Yo vi los primeros barcos que llegaron al río y las bandas de jazz barranquilleras, y cuando los cumbieros llegaron y nació el porro, que se fue a las ciénagas de Lorica porque el tabaco trajo dinero para los instrumentos de viento. Yo canté con un gaitero de El Carmen que se convirtió en Lucho Bermúdez inspirado por Benny Goodman. Yo vi al hijo del telegrafista escribir el vallenato más largo y lo vi ir y venir comiendo mangos por una finca llamada Macondo.
En Montería, yo vi a un hombre cantarle al ganado y con esas melodías hacer canciones famosas. Yo vi a Escalona enterrar un tesoro en las estribaciones de la Sierra y a un cantante ciego que nunca estaba triste. Yo vi en Valledupar al dentista alemán que era un espía nazi y que se pegó un tiro cuando supo que Hitler había perdido la guerra. Y vi en Fundación un alcalde que no hablaba español. Yo vi en Valledupar los animes que le ayudaron a un antepasado a construir su casa. Yo vi en Ciénaga al hombre que negoció con el diablo el éxito de su finca por la vida de un trabajador todos los años. Y vi a Buitrago y a Bovea revolucionar el vallenato por primera vez.
Yo vi en Sincelejo a Calixto ya enfermo pero rodeado del amor de su familia, y canté con Rubén Darío Salcedo sus paseos bolero, esos que no les gustan a los vallenatos ortodoxos. Yo vi los espíritus de los niños que murieron de hambre en La Guajira y que nadie ha llorado. Yo canté con los vivos y con los muertos de El Salado la música de Adolfo Pacheco y de Andrés Landeros. Y vi comiendo con la mano a Alejo Durán en la casa de mi tío Rodrigo. Vi que nosotros lo teníamos todo y que él no tenía nada. Pero él era Alejo.
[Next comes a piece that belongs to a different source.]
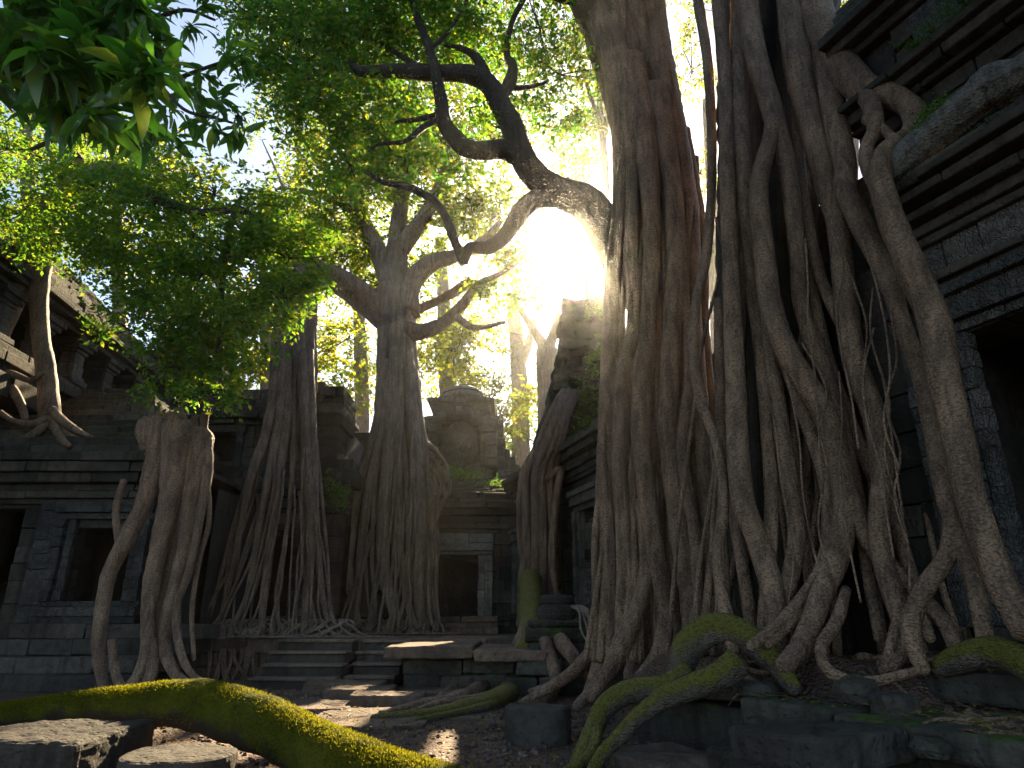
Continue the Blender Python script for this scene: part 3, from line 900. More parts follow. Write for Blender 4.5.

Yo nací en ese lugar increíble, aquí en el Caribe colombiano. Y también pensé que no éramos importantes y que aquí no había pasado nada. Los invito a que superemos nuestras diferencias, a que nos reconozcamos todos como caribes, a que dejemos atrás quinientos años de exclusión y de guerras. A que nos queramos y ayudemos como hermanos. A que salgamos todos a la puerta de esta Casa Grande y recibamos con un fuerte abrazo a los desterrados del paraíso.